**What you have to do**
Starting with the first line of the data that follows, transcribe every line verbatim until the line containing "R = math.radians" has been transcribed.

**Provided data**
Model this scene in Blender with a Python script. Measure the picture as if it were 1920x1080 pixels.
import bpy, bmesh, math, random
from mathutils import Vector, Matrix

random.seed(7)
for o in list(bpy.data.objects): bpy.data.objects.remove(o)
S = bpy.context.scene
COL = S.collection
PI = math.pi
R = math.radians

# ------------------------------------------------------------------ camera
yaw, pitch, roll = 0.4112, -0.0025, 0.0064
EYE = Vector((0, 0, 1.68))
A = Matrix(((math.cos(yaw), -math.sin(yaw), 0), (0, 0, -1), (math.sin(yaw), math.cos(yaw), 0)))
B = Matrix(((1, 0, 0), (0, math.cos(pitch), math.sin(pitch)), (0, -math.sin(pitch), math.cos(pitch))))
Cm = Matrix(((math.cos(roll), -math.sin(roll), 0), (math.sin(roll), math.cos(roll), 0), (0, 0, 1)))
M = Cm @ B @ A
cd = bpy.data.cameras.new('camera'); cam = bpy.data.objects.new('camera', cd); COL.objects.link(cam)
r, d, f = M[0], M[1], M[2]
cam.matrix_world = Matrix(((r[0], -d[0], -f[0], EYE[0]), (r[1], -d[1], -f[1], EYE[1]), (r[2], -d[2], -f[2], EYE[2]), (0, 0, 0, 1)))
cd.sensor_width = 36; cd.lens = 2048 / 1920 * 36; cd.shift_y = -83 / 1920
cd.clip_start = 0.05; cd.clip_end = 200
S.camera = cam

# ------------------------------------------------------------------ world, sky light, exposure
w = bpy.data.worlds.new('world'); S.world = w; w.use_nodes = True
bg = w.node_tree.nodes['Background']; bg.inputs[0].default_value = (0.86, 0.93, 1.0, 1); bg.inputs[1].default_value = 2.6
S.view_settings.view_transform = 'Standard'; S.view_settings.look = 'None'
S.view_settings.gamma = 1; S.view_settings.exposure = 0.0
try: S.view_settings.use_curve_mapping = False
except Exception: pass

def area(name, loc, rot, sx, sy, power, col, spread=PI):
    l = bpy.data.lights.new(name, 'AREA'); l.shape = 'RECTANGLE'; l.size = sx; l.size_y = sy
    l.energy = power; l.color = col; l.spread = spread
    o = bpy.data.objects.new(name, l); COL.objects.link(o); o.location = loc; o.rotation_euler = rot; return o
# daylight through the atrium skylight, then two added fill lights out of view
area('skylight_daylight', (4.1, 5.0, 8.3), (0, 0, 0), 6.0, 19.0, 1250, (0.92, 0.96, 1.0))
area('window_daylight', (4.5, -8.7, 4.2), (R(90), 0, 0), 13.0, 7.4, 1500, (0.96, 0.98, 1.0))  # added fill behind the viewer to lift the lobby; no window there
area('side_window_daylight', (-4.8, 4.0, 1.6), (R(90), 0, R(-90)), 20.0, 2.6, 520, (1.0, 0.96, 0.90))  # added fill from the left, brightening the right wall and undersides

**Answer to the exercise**
Model this scene in Blender with a Python script. Measure the picture as if it were 1920x1080 pixels.
import bpy, bmesh, math, random
from mathutils import Vector, Matrix

random.seed(7)
for o in list(bpy.data.objects): bpy.data.objects.remove(o)
S = bpy.context.scene
COL = S.collection
PI = math.pi
R = math.radians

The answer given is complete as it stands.